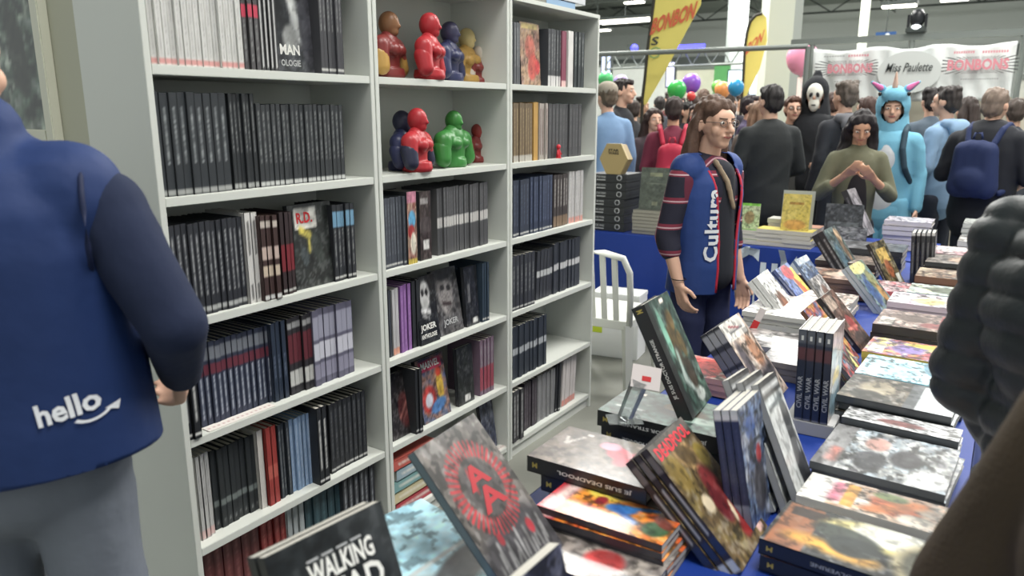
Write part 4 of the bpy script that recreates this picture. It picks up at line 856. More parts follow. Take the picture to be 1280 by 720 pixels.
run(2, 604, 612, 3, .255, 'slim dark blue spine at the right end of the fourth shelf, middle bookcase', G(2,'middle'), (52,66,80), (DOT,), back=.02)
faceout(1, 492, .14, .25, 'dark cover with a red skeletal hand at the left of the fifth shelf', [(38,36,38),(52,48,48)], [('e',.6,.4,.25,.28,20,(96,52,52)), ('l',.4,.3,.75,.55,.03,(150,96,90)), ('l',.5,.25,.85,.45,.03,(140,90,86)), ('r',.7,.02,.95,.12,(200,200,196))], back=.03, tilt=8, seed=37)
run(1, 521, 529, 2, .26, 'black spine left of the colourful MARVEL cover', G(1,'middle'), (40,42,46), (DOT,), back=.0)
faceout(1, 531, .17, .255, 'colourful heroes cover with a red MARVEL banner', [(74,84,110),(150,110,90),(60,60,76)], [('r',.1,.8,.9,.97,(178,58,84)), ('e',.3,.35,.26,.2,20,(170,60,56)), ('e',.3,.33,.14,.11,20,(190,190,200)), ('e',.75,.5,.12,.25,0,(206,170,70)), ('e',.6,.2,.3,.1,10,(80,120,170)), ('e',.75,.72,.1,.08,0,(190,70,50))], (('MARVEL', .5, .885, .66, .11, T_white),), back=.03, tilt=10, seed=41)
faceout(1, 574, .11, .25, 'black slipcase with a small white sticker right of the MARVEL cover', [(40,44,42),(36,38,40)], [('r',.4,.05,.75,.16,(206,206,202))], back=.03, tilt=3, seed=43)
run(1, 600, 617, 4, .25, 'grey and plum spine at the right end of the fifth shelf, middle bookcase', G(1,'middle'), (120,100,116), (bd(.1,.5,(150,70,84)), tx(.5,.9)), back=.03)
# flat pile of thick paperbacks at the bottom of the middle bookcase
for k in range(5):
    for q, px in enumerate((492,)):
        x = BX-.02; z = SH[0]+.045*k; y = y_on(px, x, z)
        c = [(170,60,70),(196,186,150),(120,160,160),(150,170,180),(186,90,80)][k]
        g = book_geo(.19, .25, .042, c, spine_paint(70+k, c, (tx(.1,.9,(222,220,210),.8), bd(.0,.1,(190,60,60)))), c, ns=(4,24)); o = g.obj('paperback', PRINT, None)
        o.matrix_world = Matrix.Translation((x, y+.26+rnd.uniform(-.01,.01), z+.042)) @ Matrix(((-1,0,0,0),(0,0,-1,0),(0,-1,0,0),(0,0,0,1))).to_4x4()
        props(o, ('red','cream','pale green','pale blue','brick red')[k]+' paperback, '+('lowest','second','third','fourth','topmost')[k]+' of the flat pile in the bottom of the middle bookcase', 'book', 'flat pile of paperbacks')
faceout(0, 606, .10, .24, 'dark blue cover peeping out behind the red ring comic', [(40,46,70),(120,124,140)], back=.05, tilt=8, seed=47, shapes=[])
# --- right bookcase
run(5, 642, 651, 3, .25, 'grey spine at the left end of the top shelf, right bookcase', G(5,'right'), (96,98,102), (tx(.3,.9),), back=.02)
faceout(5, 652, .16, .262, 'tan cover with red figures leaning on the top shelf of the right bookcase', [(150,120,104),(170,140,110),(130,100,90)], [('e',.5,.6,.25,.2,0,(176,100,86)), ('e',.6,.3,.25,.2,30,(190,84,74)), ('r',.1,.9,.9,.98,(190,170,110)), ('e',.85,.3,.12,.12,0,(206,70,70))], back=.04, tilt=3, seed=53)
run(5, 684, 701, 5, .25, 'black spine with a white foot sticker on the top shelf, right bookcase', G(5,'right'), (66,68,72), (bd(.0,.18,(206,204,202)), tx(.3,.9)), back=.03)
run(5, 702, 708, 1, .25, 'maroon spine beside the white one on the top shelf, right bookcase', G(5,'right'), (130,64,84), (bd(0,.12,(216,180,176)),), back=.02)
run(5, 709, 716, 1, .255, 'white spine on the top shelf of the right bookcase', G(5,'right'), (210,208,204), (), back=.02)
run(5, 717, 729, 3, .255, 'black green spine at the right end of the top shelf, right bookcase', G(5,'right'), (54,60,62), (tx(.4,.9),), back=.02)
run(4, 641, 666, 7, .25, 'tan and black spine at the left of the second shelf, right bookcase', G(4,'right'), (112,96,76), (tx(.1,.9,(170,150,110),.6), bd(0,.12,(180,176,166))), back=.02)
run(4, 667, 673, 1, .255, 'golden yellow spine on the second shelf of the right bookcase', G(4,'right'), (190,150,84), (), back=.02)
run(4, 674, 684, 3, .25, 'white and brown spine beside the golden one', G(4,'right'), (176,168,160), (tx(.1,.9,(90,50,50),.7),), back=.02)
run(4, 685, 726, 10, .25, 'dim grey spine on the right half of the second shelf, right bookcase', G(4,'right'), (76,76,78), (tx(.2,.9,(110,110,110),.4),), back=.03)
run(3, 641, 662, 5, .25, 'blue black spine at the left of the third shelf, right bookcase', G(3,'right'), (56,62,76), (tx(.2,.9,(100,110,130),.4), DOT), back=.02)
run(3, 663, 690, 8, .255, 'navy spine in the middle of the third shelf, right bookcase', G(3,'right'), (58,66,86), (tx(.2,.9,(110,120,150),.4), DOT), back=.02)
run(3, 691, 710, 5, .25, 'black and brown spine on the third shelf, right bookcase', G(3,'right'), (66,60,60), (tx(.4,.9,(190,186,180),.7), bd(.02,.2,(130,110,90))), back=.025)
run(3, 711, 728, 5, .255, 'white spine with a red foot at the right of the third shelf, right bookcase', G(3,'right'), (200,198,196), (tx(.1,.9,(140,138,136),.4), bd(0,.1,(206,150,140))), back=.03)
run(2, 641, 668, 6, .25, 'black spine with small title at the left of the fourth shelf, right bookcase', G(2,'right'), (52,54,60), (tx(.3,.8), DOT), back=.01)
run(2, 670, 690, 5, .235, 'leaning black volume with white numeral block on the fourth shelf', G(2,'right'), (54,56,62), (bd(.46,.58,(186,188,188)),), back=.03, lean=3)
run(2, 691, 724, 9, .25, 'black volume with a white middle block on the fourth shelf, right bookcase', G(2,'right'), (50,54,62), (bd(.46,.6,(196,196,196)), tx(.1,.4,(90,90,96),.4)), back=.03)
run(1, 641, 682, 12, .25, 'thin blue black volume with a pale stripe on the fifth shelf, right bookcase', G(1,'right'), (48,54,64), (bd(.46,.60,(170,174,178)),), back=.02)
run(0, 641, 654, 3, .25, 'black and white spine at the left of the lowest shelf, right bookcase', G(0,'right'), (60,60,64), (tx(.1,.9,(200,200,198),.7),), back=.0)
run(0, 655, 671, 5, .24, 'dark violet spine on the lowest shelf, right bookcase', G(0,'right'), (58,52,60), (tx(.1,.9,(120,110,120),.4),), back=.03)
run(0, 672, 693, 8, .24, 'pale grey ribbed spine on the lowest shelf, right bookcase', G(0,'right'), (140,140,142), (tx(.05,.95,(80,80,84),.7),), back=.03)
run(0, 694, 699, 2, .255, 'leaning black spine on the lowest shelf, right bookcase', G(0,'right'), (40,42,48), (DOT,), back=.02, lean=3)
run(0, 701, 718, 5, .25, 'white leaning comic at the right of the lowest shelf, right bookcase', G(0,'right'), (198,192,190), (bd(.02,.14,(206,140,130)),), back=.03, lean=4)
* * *
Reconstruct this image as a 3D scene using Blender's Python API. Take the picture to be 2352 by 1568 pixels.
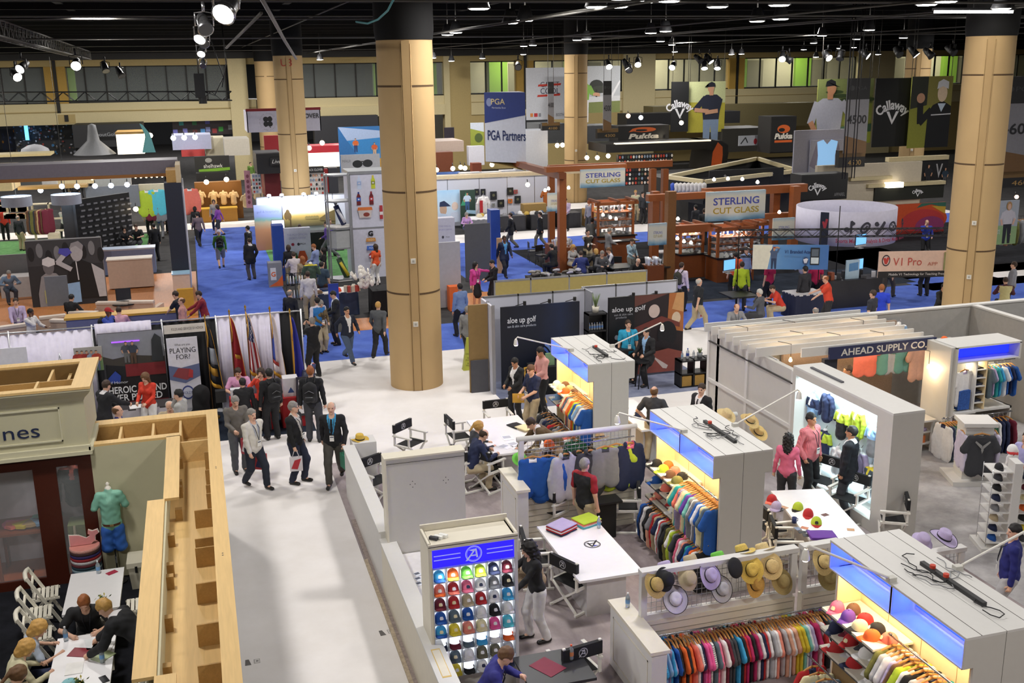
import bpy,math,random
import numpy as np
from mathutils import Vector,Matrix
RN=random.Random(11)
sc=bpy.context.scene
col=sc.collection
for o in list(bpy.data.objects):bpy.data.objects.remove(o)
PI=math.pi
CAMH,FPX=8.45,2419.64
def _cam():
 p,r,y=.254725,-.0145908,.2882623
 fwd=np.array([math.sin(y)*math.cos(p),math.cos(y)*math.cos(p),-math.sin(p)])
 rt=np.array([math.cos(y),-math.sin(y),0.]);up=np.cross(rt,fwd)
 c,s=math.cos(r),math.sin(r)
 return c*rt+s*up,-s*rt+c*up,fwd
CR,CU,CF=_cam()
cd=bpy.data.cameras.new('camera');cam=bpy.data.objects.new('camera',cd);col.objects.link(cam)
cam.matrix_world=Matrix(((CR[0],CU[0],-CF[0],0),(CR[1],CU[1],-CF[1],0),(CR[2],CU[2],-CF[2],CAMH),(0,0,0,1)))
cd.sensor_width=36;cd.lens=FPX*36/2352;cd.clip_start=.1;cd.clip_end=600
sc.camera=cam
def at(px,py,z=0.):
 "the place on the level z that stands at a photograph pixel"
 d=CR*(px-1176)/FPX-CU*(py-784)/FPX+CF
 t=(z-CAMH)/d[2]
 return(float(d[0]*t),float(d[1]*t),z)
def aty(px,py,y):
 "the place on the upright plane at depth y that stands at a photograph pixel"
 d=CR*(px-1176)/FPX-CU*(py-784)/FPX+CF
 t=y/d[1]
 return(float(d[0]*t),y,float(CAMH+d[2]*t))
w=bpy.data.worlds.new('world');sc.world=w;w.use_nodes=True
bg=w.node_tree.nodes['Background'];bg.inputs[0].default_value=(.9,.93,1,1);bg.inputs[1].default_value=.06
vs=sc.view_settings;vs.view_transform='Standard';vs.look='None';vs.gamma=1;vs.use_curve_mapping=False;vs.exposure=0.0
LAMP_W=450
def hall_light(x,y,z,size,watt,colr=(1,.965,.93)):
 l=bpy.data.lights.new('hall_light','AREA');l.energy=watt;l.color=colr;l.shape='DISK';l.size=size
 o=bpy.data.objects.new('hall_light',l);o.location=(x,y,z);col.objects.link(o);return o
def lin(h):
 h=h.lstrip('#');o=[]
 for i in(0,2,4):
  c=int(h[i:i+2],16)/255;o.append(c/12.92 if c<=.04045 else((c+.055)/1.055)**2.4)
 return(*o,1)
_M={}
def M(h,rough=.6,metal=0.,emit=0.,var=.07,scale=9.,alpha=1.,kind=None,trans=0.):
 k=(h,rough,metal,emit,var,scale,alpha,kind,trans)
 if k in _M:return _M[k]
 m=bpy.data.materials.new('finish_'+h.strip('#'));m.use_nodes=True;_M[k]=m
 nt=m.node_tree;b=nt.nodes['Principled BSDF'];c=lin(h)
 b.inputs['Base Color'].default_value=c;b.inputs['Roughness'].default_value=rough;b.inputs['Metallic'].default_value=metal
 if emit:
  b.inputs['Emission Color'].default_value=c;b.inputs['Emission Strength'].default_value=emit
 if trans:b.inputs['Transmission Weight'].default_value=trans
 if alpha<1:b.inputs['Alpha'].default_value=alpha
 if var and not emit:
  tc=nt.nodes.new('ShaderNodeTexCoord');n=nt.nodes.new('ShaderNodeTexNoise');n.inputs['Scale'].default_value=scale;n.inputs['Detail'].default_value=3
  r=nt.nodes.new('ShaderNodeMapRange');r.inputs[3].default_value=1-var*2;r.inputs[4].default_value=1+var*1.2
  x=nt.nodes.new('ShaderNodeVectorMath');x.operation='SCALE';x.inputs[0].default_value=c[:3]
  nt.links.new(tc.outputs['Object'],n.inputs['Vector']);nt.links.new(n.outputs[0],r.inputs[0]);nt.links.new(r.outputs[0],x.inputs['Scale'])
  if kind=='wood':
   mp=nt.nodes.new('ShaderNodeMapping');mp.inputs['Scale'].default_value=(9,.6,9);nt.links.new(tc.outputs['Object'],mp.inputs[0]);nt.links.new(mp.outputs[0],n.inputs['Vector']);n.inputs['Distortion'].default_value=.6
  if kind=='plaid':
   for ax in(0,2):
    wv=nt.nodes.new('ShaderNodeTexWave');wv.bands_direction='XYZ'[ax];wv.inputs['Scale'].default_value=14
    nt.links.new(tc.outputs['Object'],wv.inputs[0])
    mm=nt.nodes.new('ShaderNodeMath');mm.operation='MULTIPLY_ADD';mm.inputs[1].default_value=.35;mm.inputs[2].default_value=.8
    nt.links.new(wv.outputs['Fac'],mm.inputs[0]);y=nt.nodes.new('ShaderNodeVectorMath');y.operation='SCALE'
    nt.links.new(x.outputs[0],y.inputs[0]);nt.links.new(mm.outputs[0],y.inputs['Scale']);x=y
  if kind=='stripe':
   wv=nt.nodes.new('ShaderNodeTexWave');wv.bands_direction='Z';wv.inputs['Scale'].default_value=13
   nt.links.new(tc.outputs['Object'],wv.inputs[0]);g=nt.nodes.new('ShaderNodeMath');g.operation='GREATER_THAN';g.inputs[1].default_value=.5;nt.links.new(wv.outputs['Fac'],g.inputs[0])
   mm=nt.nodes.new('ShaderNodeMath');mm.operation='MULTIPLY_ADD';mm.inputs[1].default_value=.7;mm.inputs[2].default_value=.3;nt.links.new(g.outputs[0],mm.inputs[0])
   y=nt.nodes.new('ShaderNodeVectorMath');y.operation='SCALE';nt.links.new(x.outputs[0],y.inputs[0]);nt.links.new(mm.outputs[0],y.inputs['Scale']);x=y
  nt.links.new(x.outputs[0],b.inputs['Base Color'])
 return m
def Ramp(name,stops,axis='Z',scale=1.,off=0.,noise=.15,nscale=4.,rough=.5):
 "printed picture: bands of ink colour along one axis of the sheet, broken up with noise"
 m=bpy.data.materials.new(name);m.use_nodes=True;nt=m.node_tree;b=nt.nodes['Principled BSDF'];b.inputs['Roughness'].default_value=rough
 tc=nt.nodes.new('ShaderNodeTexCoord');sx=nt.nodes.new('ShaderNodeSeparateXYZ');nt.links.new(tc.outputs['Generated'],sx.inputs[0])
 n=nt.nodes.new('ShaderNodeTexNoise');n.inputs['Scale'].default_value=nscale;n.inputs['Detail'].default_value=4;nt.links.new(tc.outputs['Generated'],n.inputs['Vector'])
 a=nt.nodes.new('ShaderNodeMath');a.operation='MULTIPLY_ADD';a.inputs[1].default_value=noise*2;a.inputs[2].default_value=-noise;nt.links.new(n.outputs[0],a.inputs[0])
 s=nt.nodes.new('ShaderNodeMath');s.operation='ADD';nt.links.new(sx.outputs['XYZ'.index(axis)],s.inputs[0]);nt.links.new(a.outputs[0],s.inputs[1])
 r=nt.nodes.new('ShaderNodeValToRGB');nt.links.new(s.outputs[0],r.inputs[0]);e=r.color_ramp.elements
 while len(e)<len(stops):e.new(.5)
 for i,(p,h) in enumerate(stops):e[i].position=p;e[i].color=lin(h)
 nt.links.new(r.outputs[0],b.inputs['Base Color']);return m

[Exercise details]
Show every line of the records above that contains the word "pixels".

[Completed exercise]
Write part 4 of the bpy script that recreates this picture. It picks up at line 856. More parts follow. Take the picture to be 1280 by 720 pixels.
Reconstruct this image as a 3D scene using Blender's Python API. Take the picture to be 2352 by 1568 pixels.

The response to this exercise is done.